Throughout the month of December, Racer X Online editors and contributors will be handing out one award each day for an outstanding performance or effort or product related to the global motocross industry in 2018. Each winner will receive this award, which we’re calling a Roger, just like the Academy Awards have their Oscars. It’s in honor of Roger DeCoster, a great ambassador for the sport of motocross for more than 50 years. Our first Roger goes to Racer X’s 2018 Team of the Year…
In America the race wins and titles were pretty spread out this year, as Rockstar Energy Husqvarna, Monster Energy Kawasaki, and Monster Energy/Yamalube/Star Racing Yamaha shared the titles and Red Bull KTM, GEICO Honda, Monster Energy/Pro Circuit Kawasaki, and TLD/Red Bull KTM joined them in notching races wins.
Not so in Europe. With the wrecking balls of Jeffrey Herlings in MXGP and Jorge Prado in MX2, as well as their respective running mates Pauls Jonass (Herlings' MX2 understudy) and Antonio Cairoli (Prado's mentor) Red Bull KTM Factory Racing in Europe absolutely dominated the FIM Motocross World Championship. In MXGP, Herlings won an astonishing 17 overalls of the 19 rounds he raced; Cairoli won the two races Herlings didn't. KTM also won 39 of the 40 motos. Only Kawasaki rider Clement Desalle was able to pry a moto win and an overall away from the Orangemen in Russia.

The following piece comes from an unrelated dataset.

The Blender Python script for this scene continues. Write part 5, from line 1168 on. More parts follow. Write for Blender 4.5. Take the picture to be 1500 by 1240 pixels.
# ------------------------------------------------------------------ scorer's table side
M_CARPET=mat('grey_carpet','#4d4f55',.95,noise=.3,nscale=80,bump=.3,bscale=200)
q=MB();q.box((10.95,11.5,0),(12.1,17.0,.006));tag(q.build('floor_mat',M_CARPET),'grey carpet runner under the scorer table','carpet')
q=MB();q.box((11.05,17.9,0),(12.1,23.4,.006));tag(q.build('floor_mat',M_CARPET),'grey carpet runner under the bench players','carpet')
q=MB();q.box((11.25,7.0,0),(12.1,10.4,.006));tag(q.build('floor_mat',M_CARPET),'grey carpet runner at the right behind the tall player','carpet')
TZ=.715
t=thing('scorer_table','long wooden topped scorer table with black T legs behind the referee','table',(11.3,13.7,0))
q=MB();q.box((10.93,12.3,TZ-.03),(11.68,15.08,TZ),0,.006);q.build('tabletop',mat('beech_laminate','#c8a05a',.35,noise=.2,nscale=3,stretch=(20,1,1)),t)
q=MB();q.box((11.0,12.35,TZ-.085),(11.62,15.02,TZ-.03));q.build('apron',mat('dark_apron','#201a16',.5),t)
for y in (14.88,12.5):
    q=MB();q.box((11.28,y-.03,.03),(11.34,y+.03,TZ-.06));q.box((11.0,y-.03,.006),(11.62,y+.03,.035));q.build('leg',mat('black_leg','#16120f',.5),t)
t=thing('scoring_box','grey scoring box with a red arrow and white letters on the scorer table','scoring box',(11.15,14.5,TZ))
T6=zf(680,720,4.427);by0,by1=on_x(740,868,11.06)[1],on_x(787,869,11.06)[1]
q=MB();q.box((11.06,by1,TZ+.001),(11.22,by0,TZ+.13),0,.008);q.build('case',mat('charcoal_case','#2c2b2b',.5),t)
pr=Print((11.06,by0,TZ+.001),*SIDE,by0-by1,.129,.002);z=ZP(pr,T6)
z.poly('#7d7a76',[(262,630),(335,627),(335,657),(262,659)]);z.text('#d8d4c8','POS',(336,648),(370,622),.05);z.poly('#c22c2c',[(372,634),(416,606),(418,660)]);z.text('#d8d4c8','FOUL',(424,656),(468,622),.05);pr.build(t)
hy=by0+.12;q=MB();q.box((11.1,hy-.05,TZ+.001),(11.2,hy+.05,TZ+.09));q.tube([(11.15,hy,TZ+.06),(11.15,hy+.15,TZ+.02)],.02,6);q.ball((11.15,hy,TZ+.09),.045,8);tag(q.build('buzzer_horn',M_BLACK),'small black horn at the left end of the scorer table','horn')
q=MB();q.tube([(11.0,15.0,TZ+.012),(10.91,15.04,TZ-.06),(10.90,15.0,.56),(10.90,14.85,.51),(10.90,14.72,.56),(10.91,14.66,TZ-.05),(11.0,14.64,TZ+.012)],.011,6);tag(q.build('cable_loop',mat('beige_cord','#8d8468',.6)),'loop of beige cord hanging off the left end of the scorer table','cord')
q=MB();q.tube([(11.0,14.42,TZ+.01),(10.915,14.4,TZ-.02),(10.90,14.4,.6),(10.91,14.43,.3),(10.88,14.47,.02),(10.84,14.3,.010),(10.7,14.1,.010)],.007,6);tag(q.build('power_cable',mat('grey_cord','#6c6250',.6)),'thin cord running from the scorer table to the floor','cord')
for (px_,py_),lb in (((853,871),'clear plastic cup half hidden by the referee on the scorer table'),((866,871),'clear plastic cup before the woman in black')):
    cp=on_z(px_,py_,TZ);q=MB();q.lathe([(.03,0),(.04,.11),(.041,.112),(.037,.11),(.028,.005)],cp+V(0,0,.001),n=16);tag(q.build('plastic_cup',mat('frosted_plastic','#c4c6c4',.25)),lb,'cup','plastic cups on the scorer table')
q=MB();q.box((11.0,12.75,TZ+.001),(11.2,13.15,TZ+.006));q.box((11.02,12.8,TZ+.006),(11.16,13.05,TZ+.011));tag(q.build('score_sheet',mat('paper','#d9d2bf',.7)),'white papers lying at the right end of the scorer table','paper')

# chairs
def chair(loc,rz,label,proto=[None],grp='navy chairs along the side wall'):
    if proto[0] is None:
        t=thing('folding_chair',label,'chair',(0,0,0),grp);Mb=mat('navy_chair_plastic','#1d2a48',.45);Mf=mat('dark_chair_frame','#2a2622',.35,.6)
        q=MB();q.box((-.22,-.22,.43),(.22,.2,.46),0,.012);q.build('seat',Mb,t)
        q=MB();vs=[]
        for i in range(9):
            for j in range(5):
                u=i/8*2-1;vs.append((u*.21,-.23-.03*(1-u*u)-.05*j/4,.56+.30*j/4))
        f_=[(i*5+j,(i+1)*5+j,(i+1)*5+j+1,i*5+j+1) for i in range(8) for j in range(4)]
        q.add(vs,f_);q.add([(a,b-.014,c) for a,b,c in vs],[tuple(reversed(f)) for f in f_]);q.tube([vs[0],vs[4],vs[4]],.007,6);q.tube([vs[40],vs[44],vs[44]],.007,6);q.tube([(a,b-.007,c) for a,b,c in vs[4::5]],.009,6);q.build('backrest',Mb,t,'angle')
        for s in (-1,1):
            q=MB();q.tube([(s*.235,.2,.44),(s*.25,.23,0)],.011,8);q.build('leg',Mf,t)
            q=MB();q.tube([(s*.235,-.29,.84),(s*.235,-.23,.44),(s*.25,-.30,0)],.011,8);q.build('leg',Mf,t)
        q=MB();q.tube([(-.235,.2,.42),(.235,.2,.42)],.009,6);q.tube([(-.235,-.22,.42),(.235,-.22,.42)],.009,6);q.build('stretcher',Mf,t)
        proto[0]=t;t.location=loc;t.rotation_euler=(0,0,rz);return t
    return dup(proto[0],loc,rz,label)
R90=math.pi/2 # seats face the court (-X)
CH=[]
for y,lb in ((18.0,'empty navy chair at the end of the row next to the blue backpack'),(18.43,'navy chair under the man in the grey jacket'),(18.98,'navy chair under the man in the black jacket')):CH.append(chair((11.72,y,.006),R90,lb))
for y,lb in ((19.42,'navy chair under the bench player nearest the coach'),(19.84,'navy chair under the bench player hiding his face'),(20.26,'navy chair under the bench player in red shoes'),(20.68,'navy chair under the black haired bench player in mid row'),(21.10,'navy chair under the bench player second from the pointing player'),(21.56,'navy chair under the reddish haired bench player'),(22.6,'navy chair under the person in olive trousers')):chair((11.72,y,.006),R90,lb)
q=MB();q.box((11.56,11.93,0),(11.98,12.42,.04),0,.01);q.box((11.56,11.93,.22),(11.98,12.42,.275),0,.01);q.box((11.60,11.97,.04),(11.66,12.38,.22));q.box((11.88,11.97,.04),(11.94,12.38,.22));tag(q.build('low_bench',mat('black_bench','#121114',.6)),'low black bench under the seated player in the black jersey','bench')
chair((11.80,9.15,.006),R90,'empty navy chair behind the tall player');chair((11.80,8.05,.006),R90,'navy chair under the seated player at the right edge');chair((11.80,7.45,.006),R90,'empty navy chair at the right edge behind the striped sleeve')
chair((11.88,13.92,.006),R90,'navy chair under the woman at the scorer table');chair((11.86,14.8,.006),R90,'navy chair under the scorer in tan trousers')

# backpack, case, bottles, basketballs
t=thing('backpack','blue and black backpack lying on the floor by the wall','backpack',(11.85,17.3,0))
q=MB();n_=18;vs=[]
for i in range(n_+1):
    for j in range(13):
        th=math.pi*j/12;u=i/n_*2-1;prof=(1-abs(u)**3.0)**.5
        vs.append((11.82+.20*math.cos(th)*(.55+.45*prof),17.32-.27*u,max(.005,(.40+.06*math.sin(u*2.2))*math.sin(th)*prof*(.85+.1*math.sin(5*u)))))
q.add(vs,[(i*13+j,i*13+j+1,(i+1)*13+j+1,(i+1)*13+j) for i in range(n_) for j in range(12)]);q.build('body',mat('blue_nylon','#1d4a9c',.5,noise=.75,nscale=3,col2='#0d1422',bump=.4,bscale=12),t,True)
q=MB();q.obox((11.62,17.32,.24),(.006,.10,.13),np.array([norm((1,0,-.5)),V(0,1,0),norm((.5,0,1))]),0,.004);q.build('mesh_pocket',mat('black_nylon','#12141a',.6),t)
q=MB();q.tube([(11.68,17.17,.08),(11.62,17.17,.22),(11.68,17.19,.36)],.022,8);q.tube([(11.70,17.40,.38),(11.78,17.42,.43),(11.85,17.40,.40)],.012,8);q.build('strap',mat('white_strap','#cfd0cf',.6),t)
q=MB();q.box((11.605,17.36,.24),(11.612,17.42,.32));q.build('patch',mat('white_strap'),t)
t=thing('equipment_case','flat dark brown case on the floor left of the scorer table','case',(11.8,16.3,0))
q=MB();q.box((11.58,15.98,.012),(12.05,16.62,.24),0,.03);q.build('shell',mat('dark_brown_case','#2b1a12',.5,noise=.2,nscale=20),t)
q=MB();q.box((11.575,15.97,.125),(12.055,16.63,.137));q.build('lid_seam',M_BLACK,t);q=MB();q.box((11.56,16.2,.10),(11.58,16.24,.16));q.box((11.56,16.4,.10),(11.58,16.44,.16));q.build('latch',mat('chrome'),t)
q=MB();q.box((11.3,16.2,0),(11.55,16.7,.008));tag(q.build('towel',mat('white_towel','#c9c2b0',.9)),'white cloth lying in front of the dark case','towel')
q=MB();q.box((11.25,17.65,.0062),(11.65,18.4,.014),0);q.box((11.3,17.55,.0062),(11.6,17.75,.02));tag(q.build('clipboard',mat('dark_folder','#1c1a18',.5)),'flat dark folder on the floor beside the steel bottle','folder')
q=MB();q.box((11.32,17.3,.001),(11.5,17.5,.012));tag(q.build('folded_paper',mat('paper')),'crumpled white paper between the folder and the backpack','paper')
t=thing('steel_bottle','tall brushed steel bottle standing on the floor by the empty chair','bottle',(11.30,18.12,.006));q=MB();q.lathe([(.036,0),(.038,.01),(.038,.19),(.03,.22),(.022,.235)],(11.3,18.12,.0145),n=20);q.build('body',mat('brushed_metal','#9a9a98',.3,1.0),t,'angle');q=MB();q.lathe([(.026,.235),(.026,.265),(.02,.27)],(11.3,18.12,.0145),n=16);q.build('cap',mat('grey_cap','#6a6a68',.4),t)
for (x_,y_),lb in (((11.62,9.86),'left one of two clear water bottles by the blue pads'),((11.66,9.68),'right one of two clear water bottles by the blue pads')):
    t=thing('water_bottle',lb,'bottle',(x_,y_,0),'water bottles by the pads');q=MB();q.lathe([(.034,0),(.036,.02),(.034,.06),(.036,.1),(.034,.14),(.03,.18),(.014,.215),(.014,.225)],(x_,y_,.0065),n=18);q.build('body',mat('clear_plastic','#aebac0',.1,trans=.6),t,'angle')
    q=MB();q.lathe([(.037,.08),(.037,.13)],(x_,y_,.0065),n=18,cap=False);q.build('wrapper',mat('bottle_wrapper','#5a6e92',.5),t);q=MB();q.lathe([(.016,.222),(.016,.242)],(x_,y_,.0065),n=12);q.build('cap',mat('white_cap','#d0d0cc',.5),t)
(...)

In MX2, KTM wasn't quite as dominant, as the 17-year-old champion Prado won 12, which was more than half the races himself, and Jonass, injured for a time, managed to take five, leading just three overalls for everyone else, and seven of the 40 motos.
Add it all up and KTM won 72 of 80 motos in the 2018 FIM Motocross World Championship, were 1-2 in both classes, and had a moto-winning percentage of an astonishing 90 percent. No brand has ever dominated a series in both divisions like KTM in Europe did this year.
We asked our man in Europe, Adam Wheeler, to break down how the structure of the team works.
“It is very much one team—Red Bull KTM Factory Racing, overseen by former Grand Prix title contender Pit Beirer—but Cairoli and Herlings each have a “crew chief” in Claudio De Carli and Dirk Gruebel,” explains Wheeler. “It’s almost like a road racing team: one entity with two factions. The 17-year-old Prado also fell under the De Carli wing, and to fantastic effect, though a lot of his performance was simply down to his physical maturation, not vastly different working methods, while Jonass was also with Gruebel, as was Glenn Coldenhoff.”
And of course Coldenhoff brings us to the clincher: Red Bull KTM Factory Racing also swept all three motos in the 2018 Monster Energy FIM Motocross of Nations at RedBud; Coldenhoff taking two wins as Holland’s Open rider, Herlings one as Holland’s MXGP entrant, and the Spaniard Prado won the MX2 class outright.
“They go to great pains to stress they are one team,” says Wheeler of the star-packed Red Bull KTM Factory Racing effort. “There is only one thin and flimsy partition between the bikes and they all share the riders area in the middle of the awning.”
Somehow, they made it all work—and work extremely well—in 2018.
One stat to add from Wheeler, throwing Husqvarna into the math: “From 40 Grands Prix (20 in MXGP, 20 in MX2) Austrian-manufactured technology won 38 times. Only Desalle and Honda rider Calvin Vlaanderen gave the Japanese hope. Has anything like that ever happened before?!”
Never. That’s why Red Bull KTM Factory Racing, which won the vast majority of those races, wins the first Roger as Racer X’s 2018 Team of the Year.